“Brexit or no Brexit?” he asked, having spotted our British number plates.
“No Brexit, no Brexit,” we chorused.
“OK, passez,” he assured us.
We’ve just spent a few packed days in the town where we used to live. That’s Kehl, in Germany, which has been a district of the great German city of Straßburg, or a market town opposite the great French city of Strasbourg, depending not so much on the geography but on the history of the region.
One place we visited was Basel, where there’s a celebration going on in honour of the sixth centennial of the publication the translation of the New Testament by Erasmus of Rotterdam, who lived the latter part of his life in the Swiss city. Among the many quotes from the great scholar, I particularly liked one in which he says that he wants to be a citizen of the world, at home anywhere or, better still, nowhere.
One of the Erasmus quotations scattered around Basel |
We visited cousins in Basel, and were struck by the storks’ nest on the chimneys of the house opposite.
“The council sent people up to destroy the nest as soon as it was made, but the storks rebuilt it within three days.
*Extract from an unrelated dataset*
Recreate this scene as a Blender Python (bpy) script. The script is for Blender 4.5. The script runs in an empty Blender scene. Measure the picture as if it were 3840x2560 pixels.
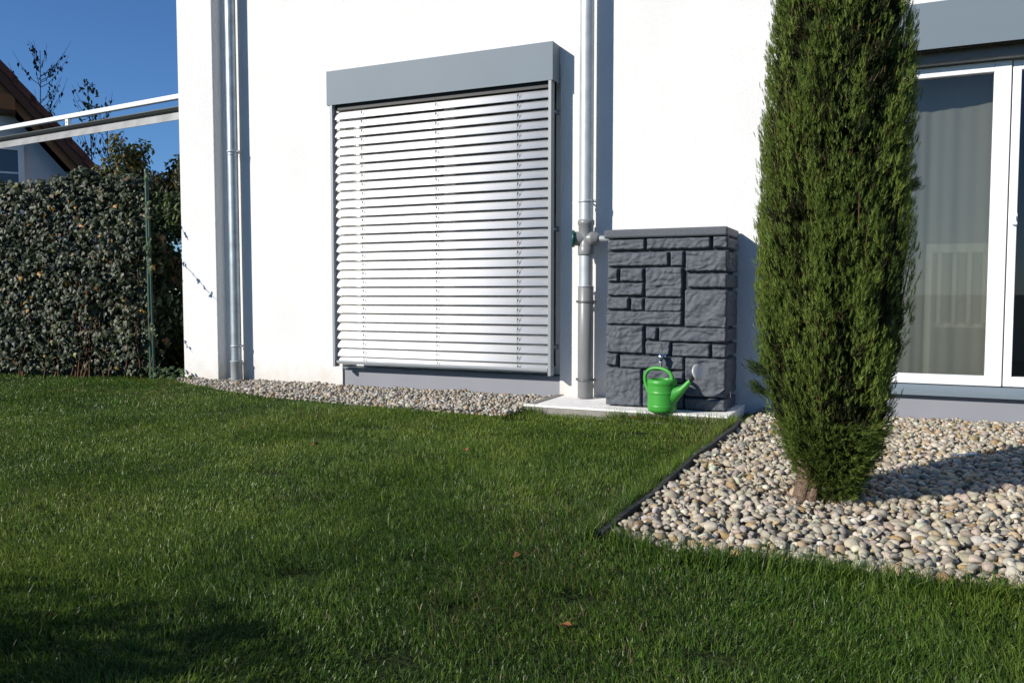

By the time the authorities sent back people, there were already eggs and it was too late.”
This reminded me of a story we were told in San Francisco’s Chinatown years ago.
When the Chinese community first arrived it was granted some fairly lousy, worthless land outside the city limits. But then San Francisco grew and had to spread all around, forcing the price and desirability of the Chinese area up.
In 1906 came the devastating earthquake and fire. Chinatown was destroyed. The whites of San Francisco saw a way of making something positive of the disaster. They summoned a meeting of the council to take back control of the Chinese district.
Alas, it took two weeks for the council to meet. And in that time the Chinese had completely rebuilt their homes and businesses and it was too late to drive them out.
Hence today’s Chinatown.
Just like the pair of storks we saw in Basel.
We also visited a village in deepest Alsace, in the wine country.
That’s Alsace, the great province of eastern France, not Elsaß, which was more than once a flourishing province of western Germany.
In between some of the vines, we found cherry trees rich in fruit, ridiculously late, because of the lousy weather this year. We weren’t complaining though, as we picked and ate handfuls of different varieties of glorious cherries at every tree we reached.
Joy on a country walk |
Royal decree? In 1897? When France was firmly republican? Well, Alsace was Elsaß then and anything but firmly French. Colmar was a provincial city of the German Empire.
The village has a massive Protestant church and an only slightly less massive Catholic one. It also boasts are well-restored synagogue, though no real Jewish community any more. Still, the building’s impressive.
At the end of the nineteenth century, the Jews of the village were pretty poor (few of any community were particularly wealthy). So many of the boys and young men would set out for the ‘fifth voyage.’ Their parents would find them enough money to get to the French coast somewhere, where they’d take menial service in one of the great transatlantic liners. Five crossings would allow them to pay for their passage, and at the end of the fifth they would leave the ship in the States and set out to make their fortunes.
Many did, and sent back funds to support their families and also endow their home village with a good synagogue. Which stands there to this day, near the Protestant and Catholic churches, as a mute monument to a fine state of affairs when three great faiths were able to live side by side without tearing each other apart.
Erasmus I suspect would have approved. As do I. It was an arrangement that should attract a smile as fulsome as the French policeman gave us, after he’d finished ribbing us about the Brexit vote.
That was a good experience. Brexit hasn’t given me much else to smile about.